David Bragdon was equally effusive in his praise and as a columnist, I was beginning to sense trouble. This was turning into too much of a love-fest so I tried to dig up some dirt on David’s brother Peter, the governor’s new chief of staff.
TRIB: Is there any sibling rivalry going on here?
Bragdon: “No, actually I call my brother for advice quite a bit.”
TRIB: I could use a little bit of controversy. I mean, I’ve got a column to write.
Bragdon: “We used to have fist fights but that was, you know, 40 years ago.”
I could see the headline already: “Governor’s Chief of Staff and Metro President in Repeated Fist Fights.” Maybe we should keep this match-up in mind. Things could get so grim for Oregon state revenue that we may have to turn to celebrity boxing.

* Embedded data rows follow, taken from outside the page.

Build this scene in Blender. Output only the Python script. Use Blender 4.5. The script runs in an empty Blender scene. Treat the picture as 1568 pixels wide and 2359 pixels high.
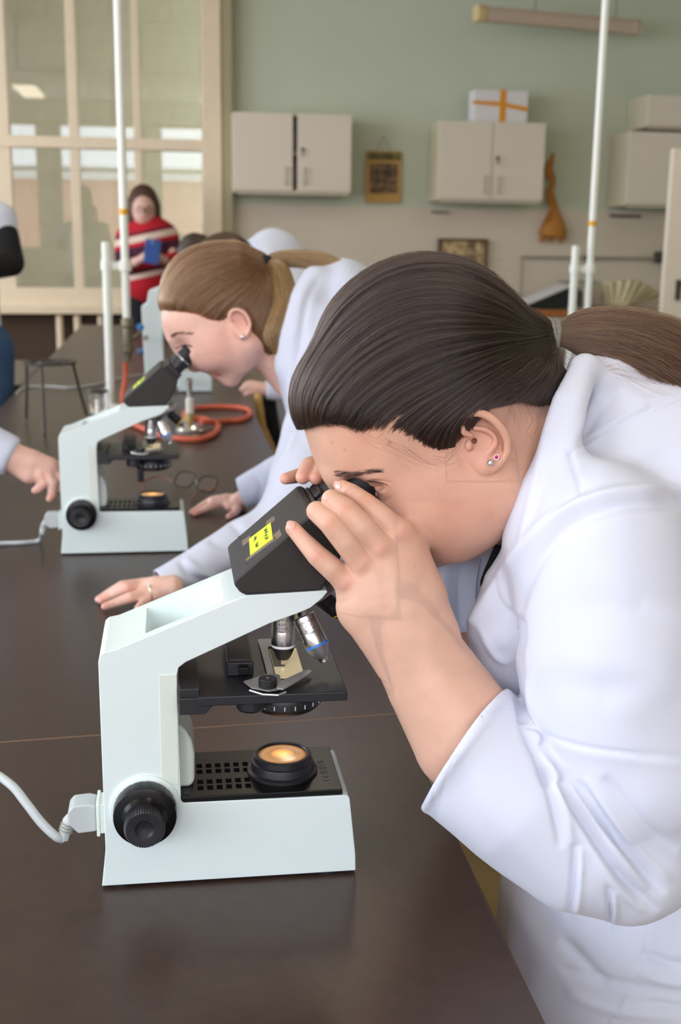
import bpy, bmesh, math, random
import numpy as np
from mathutils import Vector, Matrix

# ---------------------------------------------------------------- camera, light, exposure
CAMH, TZ = 1.3634, 0.78                 # camera height, table-top height
FPX, PITCH, ROLL, YAW = 2714.57, 0.2289983, 0.0134225, 0.1432606
_F = np.array([math.sin(YAW)*math.cos(PITCH), math.cos(YAW)*math.cos(PITCH), -math.sin(PITCH)])
_R0 = np.array([math.cos(YAW), -math.sin(YAW), 0.0]); _U0 = np.cross(_R0, _F)
_R = math.cos(ROLL)*_R0+math.sin(ROLL)*_U0; _U = -math.sin(ROLL)*_R0+math.cos(ROLL)*_U0
EYE = np.array([0.0, 0.0, CAMH])
scn = bpy.context.scene
col = scn.collection
cam_d = bpy.data.cameras.new('camera'); cam = bpy.data.objects.new('camera', cam_d); col.objects.link(cam)
cam_d.sensor_fit = 'VERTICAL'; cam_d.sensor_height = 23.6; cam_d.lens = FPX/2359*23.6
cam_d.clip_start = 0.05; cam_d.clip_end = 200
cam.matrix_world = Matrix(((_R[0], _U[0], -_F[0], 0), (_R[1], _U[1], -_F[1], 0), (_R[2], _U[2], -_F[2], CAMH), (0, 0, 0, 1)))
cam_d.dof.use_dof = True; cam_d.dof.focus_distance = 0.99; cam_d.dof.aperture_fstop = 5.6
scn.camera = cam
scn.view_settings.view_transform = 'Standard'; scn.view_settings.look = 'None'
scn.view_settings.gamma = 1.0; scn.view_settings.use_curve_mapping = False
scn.view_settings.exposure = -0.03
scn.cycles.max_bounces = 8; scn.cycles.diffuse_bounces = 4; scn.cycles.glossy_bounces = 4
scn.cycles.transmission_bounces = 6; scn.cycles.transparent_max_bounces = 12
scn.cycles.caustics_reflective = False; scn.cycles.caustics_refractive = False
scn.cycles.use_denoising = True
scn.cycles.sample_clamp_indirect = 6.0

world = bpy.data.worlds.new('overcast_sky'); scn.world = world; world.use_nodes = True
_bg = world.node_tree.nodes['Background']
_bg.inputs[0].default_value = (0.80, 0.88, 1.0, 1); _bg.inputs[1].default_value = 9.5

def area(name, loc, tgt, sx, sy, power, color, portal=False):
    d = bpy.data.lights.new(name, 'AREA'); d.shape = 'RECTANGLE'; d.size = sx; d.size_y = sy
    d.energy = power; d.color = color
    if portal: d.cycles.is_portal = True
    o = bpy.data.objects.new(name, d); col.objects.link(o); o.location = loc
    v = Vector(tgt)-Vector(loc); o.rotation_euler = v.to_track_quat('-Z', 'Y').to_euler()
    return o
# window openings (in the wall behind the camera and in the wall to its far side) let the sky in
REAR_Y = -3.0
REAR_WIN = [(-3.35, -2.05), (-1.75, -0.45), (-0.15, 1.15)]
WZ0, WZ1 = 1.1, 3.1
for a_, b_ in REAR_WIN:
    area('window_portal', ((a_+b_)/2, REAR_Y-0.12, (WZ0+WZ1)/2), ((a_+b_)/2, 0, (WZ0+WZ1)/2), b_-a_, WZ1-WZ0, 1, (1, 1, 1), True)
SIDE_WIN = [(-2.3, -0.5), (0.1, 1.9), (2.5, 4.3), (4.9, 6.7), (7.0, 8.3)]
for a_, b_ in SIDE_WIN:
    area('window_portal', (-3.72, (a_+b_)/2, (WZ0+WZ1)/2), (0, (a_+b_)/2, (WZ0+WZ1)/2), b_-a_, WZ1-WZ0, 1, (1, 1, 1), True)

# ---------------------------------------------------------------- helpers
def ray(px, py): return _F+_R*(px-784)/FPX-_U*(py-1179.5)/FPX
def pt(px, py, Y):                       # the point seen at a pixel, on the plane y = Y
    r = ray(px, py); return EYE+r*(Y/r[1])
def ptx(px, py, X):
    r = ray(px, py); return EYE+r*(X/r[0])
def ptz(px, py, z):
    r = ray(px, py); return EYE+r*((z-CAMH)/r[2])
def mpp(P): return float((np.asarray(P)-EYE)@_F)/FPX     # metres per pixel at a point
def proj(P):
    P = np.asarray(P)-EYE; d = P@_F
    return 784+FPX*(P@_R)/d, 1179.5-FPX*(P@_U)/d

def tag(o, label=None, cat=None, group=None, kind=None):
    if label: o['label'] = label
    if cat: o['category'] = cat
    if group: o['group'] = group
    if kind: o['kind'] = kind
    return o
def empty(name, loc=(0, 0, 0), rz=0.0, label=None, cat=None, group=None):
    o = bpy.data.objects.new(name, None); col.objects.link(o); o.location = Vector(loc); o.rotation_euler = (0, 0, rz)
    o.empty_display_size = 0.05
    return tag(o, label, cat, group)
def copy_tree(o, parent=None):
    c = o.copy(); col.objects.link(c)
    if parent is not None: c.parent = parent
    for ch in o.children: copy_tree(ch, c)
    return c

def srgb(r, g, b):
    f = lambda c: (c/255/12.92) if c/255 <= 0.04045 else ((c/255+0.055)/1.055)**2.4
    return (f(r), f(g), f(b), 1)
def mat(name, c, rough=0.5, metal=0.0, spec=0.5, noise=0.0, nscale=20.0, bump=0.0, bscale=200.0, sss=0.0, emit=None, es=0.0, coat=0.0, trans=0.0, ior=1.45, sheen=0.0, stretch=None):
    m = bpy.data.materials.new(name); m.use_nodes = True; nt = m.node_tree; b = nt.nodes['Principled BSDF']
    b.inputs['Base Color'].default_value = c if len(c) == 4 else (*c, 1)
    b.inputs['Roughness'].default_value = rough; b.inputs['Metallic'].default_value = metal
    b.inputs['Specular IOR Level'].default_value = spec; b.inputs['IOR'].default_value = ior
    if coat: b.inputs['Coat Weight'].default_value = coat; b.inputs['Coat Roughness'].default_value = 0.1
    if trans: b.inputs['Transmission Weight'].default_value = trans
    if sheen: b.inputs['Sheen Weight'].default_value = sheen
    if sss:
        b.inputs['Subsurface Weight'].default_value = sss; b.inputs['Subsurface Radius'].default_value = (0.012, 0.005, 0.003); b.inputs['Subsurface Scale'].default_value = 1.0
    if emit: b.inputs['Emission Color'].default_value = emit; b.inputs['Emission Strength'].default_value = es
    if noise or bump:
        tc = nt.nodes.new('ShaderNodeTexCoord'); src = tc.outputs['Object']
        if stretch:
            mp = nt.nodes.new('ShaderNodeMapping'); mp.inputs['Scale'].default_value = stretch; nt.links.new(src, mp.inputs[0]); src = mp.outputs[0]
    if noise:
        n = nt.nodes.new('ShaderNodeTexNoise'); n.inputs['Scale'].default_value = nscale; n.inputs['Detail'].default_value = 6
        nt.links.new(src, n.inputs['Vector'])
        r = nt.nodes.new('ShaderNodeMapRange'); r.inputs[1].default_value = 0.3; r.inputs[2].default_value = 0.7
        r.inputs[3].default_value = 1-noise; r.inputs[4].default_value = 1+noise
        nt.links.new(n.outputs[0], r.inputs[0])
        mx = nt.nodes.new('ShaderNodeMix'); mx.data_type = 'RGBA'; mx.blend_type = 'MULTIPLY'; mx.inputs[0].default_value = 1
        mx.inputs[6].default_value = b.inputs['Base Color'].default_value[:]
        nt.links.new(r.outputs[0], mx.inputs[7]); nt.links.new(mx.outputs[2], b.inputs['Base Color'])
    if bump:
        n2 = nt.nodes.new('ShaderNodeTexNoise'); n2.inputs['Scale'].default_value = bscale; n2.inputs['Detail'].default_value = 3
        nt.links.new(src, n2.inputs['Vector'])
        bp = nt.nodes.new('ShaderNodeBump'); bp.inputs['Strength'].default_value = bump; bp.inputs['Distance'].default_value = 0.001
        nt.links.new(n2.outputs[0], bp.inputs['Height']); nt.links.new(bp.outputs[0], b.inputs['Normal'])
    return m

def unit(v):
    v = np.asarray(v, float); return v/max(np.linalg.norm(v), 1e-12)
def frame(d):
    d = unit(d); a = np.array([0, 0, 1.0]) if abs(d[2]) < 0.9 else np.array([1.0, 0, 0])
    u = unit(np.cross(a, d)); return u, np.cross(d, u), d
class MB:
    def __init__(s): s.v = []; s.f = []
    def add(s, vs, fs):
        n = len(s.v); s.v += [tuple(float(c) for c in q) for q in vs]; s.f += [tuple(i+n for i in f) for f in fs]; return s
    def box(s, x0, x1, y0, y1, z0, z1, M=None):
        vs = [np.array((x, y, z), float) for z in (z0, z1) for y in (y0, y1) for x in (x0, x1)]
        if M is not None: vs = [np.array(M @ Vector(q)) for q in vs]
        return s.add(vs, [(0, 2, 3, 1), (4, 5, 7, 6), (0, 1, 5, 4), (2, 6, 7, 3), (0, 4, 6, 2), (1, 3, 7, 5)])
    def prism(s, poly, a, b, axis='y', M=None):
        # poly is (x, z) for axis y (counter-clockwise seen from -y), (x, y) for axis z, (y, z) for axis x
        n = len(poly)
        if axis == 'y': vs = [(p[0], a, p[1]) for p in poly]+[(p[0], b, p[1]) for p in poly]
        elif axis == 'z': vs = [(p[0], p[1], a) for p in poly]+[(p[0], p[1], b) for p in poly]
        else: vs = [(a, p[0], p[1]) for p in poly]+[(b, p[0], p[1]) for p in poly]
        if M is not None: vs = [tuple(M @ Vector(q)) for q in vs]
        fs = [tuple(range(n)), tuple(range(2*n-1, n-1, -1))]+[(i, i+n, (i+1) % n+n, (i+1) % n) for i in range(n)]
        return s.add(vs, fs)
    def lathe(s, prof, o=(0, 0, 0), d=(0, 0, 1), n=32, cap=True, knurl=None):
        # prof: (radius, distance along d); knurl: function (i, k) -> radius factor
        u, w, d = frame(d); o = np.asarray(o, float); vs = []
        for k, (r, h) in enumerate(prof):
            for i in range(n):
                a = 2*math.pi*i/n; q = r*(knurl(i, k) if knurl else 1)
                vs.append(o+d*h+u*q*math.cos(a)+w*q*math.sin(a))
        fs = [(k*n+i, k*n+(i+1) % n, (k+1)*n+(i+1) % n, (k+1)*n+i) for k in range(len(prof)-1) for i in range(n)]
        if cap: fs += [tuple(range(n-1, -1, -1)), tuple(range((len(prof)-1)*n, len(prof)*n))]
        return s.add(vs, fs)
    def tube(s, pts, r, n=10, cap=True, flat=1.0):
        pts = [np.asarray(p, float) for p in pts]; m = len(pts)
        if not hasattr(r, '__len__'): r = [r]*m
        vs = []; u = None
        for k in range(m):
            t = unit(pts[min(k+1, m-1)]-pts[max(k-1, 0)])
            if u is None: u, w, _ = frame(t)
            else: u = unit(u-t*(u@t)); w = np.cross(t, u)
            for i in range(n):
                a = 2*math.pi*i/n; vs.append(pts[k]+u*r[k]*math.cos(a)+w*r[k]*flat*math.sin(a))
        fs = [(k*n+i, k*n+(i+1) % n, (k+1)*n+(i+1) % n, (k+1)*n+i) for k in range(m-1) for i in range(n)]
        if cap: fs += [tuple(range(n-1, -1, -1)), tuple(range((m-1)*n, m*n))]
        return s.add(vs, fs)
    def grid(s, P):
        P = np.asarray(P, float); a, b = P.shape[:2]
        return s.add(P.reshape(-1, 3), [(i*b+j, (i+1)*b+j, (i+1)*b+j+1, i*b+j+1) for i in range(a-1) for j in range(b-1)])
    def build(s, name, m=None, parent=None, bevel=0.0, seg=2, smooth=True, angle=35, loc=None):
        me = bpy.data.meshes.new(name); me.from_pydata(s.v, [], s.f); me.update()
        bm = bmesh.new(); bm.from_mesh(me); bmesh.ops.recalc_face_normals(bm, faces=bm.faces); bm.to_mesh(me); bm.free()
        o = bpy.data.objects.new(name, me); col.objects.link(o)
        if m: me.materials.append(m)
        if smooth:
            me.polygons.foreach_set('use_smooth', [True]*len(me.polygons))
            me.set_sharp_from_angle(angle=math.radians(angle))
        if bevel:
            b = o.modifiers.new('bevel', 'BEVEL'); b.width = bevel; b.segments = seg; b.limit_method = 'ANGLE'; b.angle_limit = math.radians(28); b.harden_normals = True
        if parent is not None: o.parent = parent
        if loc is not None: o.location = loc
        return o
def bake(o, angle=35):
    dg = bpy.context.evaluated_depsgraph_get(); me = bpy.data.meshes.new_from_object(o.evaluated_get(dg))
    o.modifiers.clear(); o.data = me; return o
def cut(o, cutter):
    md = o.modifiers.new('cut', 'BOOLEAN'); md.operation = 'DIFFERENCE'; md.object = cutter; md.solver = 'EXACT'
    bpy.context.view_layer.update(); bake(o); bpy.data.objects.remove(cutter)
    return o
def text_obj(name, s, size, m, parent, M, depth=0.0002, warp=None, font_scale=1.0, align='CENTER'):
    c = bpy.data.curves.new(name, 'FONT'); c.body = s; c.size = size; c.extrude = depth; c.align_x = align; c.align_y = 'CENTER'; c.resolution_u = 3
    t = bpy.data.objects.new(name, c); col.objects.link(t); bpy.context.view_layer.update()
    me = bpy.data.meshes.new_from_object(t.evaluated_get(bpy.context.evaluated_depsgraph_get())); bpy.data.objects.remove(t)
    for v in me.vertices:
        q = Vector((v.co.x*font_scale, v.co.y, v.co.z))
        v.co = Vector(warp(q)) if warp else M @ q
    me.materials.clear(); me.materials.append(m)
    o = bpy.data.objects.new(name, me); col.objects.link(o); o.parent = parent; return o
def catmull(pts, n=8):
    pts = [np.asarray(p, float) for p in pts]
    P = [2*pts[0]-pts[1]]+pts+[2*pts[-1]-pts[-2]]; out = []
    for i in range(1, len(P)-2):
        for t in np.linspace(0, 1, n, endpoint=False):
            a, b, c, d = P[i-1:i+3]
            out.append(0.5*((2*b)+(c-a)*t+(2*a-5*b+4*c-d)*t*t+(3*b-a-3*c+d)*t**3))
    out.append(P[-2]); return out
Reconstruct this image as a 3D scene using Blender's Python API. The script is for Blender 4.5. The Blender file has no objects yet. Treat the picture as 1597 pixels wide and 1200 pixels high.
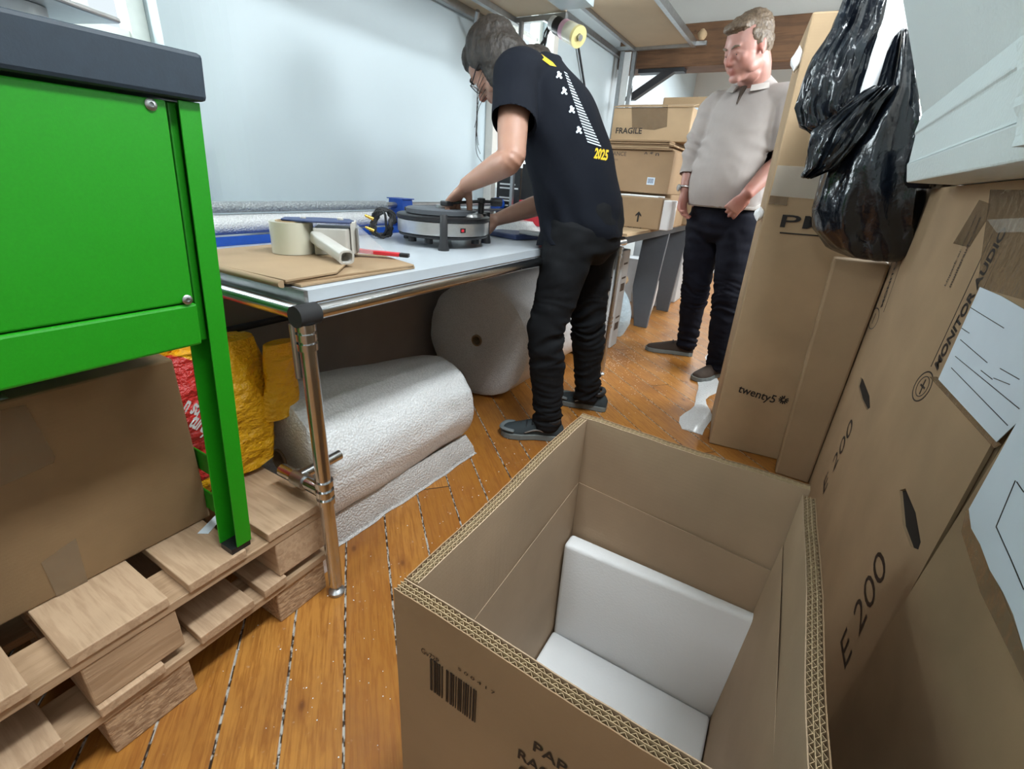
import bpy, bmesh, math, random
import numpy as np
from mathutils import Vector, Matrix, Quaternion, noise
from mathutils.bvhtree import BVHTree
R_ = random.Random(7)
SC = bpy.context.scene
COL = SC.collection
# ------------------------------------------------------------------ camera
F_PX = 730.12
CAM_H = 1.0
_rx, _ry, _rz = 0.412289712, 0.512612318, 0.0680129329
def _rotm():
    s, c = math.sin, math.cos
    A = np.array([[1,0,0],[0,c(_rx),-s(_rx)],[0,s(_rx),c(_rx)]])
    B = np.array([[c(_ry),0,s(_ry)],[0,1,0],[-s(_ry),0,c(_ry)]])
    C = np.array([[c(_rz),-s(_rz),0],[s(_rz),c(_rz),0],[0,0,1]])
    return C@A@B@np.array([[1,0,0],[0,0,-1],[0,1,0]])
CW = _rotm()
cam_d = bpy.data.cameras.new('camera'); cam = bpy.data.objects.new('camera', cam_d); COL.objects.link(cam)
cam_d.sensor_width = 36; cam_d.lens = F_PX/1597*36; cam_d.clip_start = 0.02; cam_d.clip_end = 60
_m = Matrix.Identity(4)
for i in range(3):
    _m[i][0] = CW[0][i]; _m[i][1] = -CW[1][i]; _m[i][2] = -CW[2][i]
_m[2][3] = CAM_H
cam.matrix_world = _m
SC.camera = cam
# ------------------------------------------------------------------ view, world, lights
vs = SC.view_settings
SC.display_settings.display_device = 'sRGB'
vs.view_transform = 'Standard'; vs.look = 'None'; vs.gamma = 1; vs.use_curve_mapping = False
vs.exposure = 0.22
W = bpy.data.worlds.new('world'); SC.world = W; W.use_nodes = True
_bg = W.node_tree.nodes['Background']; _bg.inputs[0].default_value = (0.86, 0.95, 1.0, 1); _bg.inputs[1].default_value = 0.85
def area(name, loc, target, sx, sy, power, color):
    l = bpy.data.lights.new(name, 'AREA'); l.shape = 'RECTANGLE'; l.size = sx; l.size_y = sy; l.energy = power; l.color = color
    o = bpy.data.objects.new(name, l); COL.objects.link(o); o.location = loc
    d = Vector(target)-Vector(loc); o.rotation_euler = d.to_track_quat('-Z', 'Y').to_euler()
    return o
area('ceiling_tube_behind', (-0.40, -1.7, 2.40), (-0.40, -1.4, 0), 0.25, 0.8, 18, (0.90, 0.97, 1.0))
area('ceiling_tube_light', (0.10, 0.80, 2.42), (0.10, 0.801, 0), 0.25, 1.3, 55, (0.90, 0.97, 1.0))
area('far_ceiling_light', (-0.45, 5.6, 2.3), (-0.45, 5.2, 0), 1.0, 1.2, 70, (0.90, 0.97, 1.0))  # added lamp beyond the beam, gives the back light
area('window_daylight_near', (-2.40, 0.10, 1.70), (-1.66, 0.98, 1.25), 0.5, 1.0, 60, (0.85, 0.96, 1.0))
area('window_daylight_right', (1.10, 2.95, 1.85), (-0.6, 2.7, 1.0), 0.7, 0.8, 75, (0.9, 0.97, 1.0))  # side light from the right, enters by an opening added for it
area('window_daylight_mid', (-2.1, 2.75, 1.6), (-1.0, 2.75, 1.2), 0.4, 0.9, 18, (0.88, 0.97, 1.0))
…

So how bad off are we? For some historical perspective, I asked prominent Oregonian Gerry Frank whose bakery provided the cakes for the feast. He replied, “We’ve been through a lot. I’ve seen a lot in my lifetime. My uncle Julius Meier was governor during some very tough times(1931-1935). I worked with Mark Hatfield during the 1959-1966 period and we also had some serious problems, so I’m not sure that this is the worse. We’re more conscious of it because we’re living through it. There’s no question it’s very serious.”
In fact, it’s a shame that the Portland Tribune is the only newspaper in town. This guy should have his own column.

Ahh, back to the future. Things do seem a lot less grim now for Oregon financially anyway. I also sense my initial instincts as a columnist were to try to be funny, which led to a rather extensive rewrite process. It's almost like they hired a comedy writer by mistake, isn't it?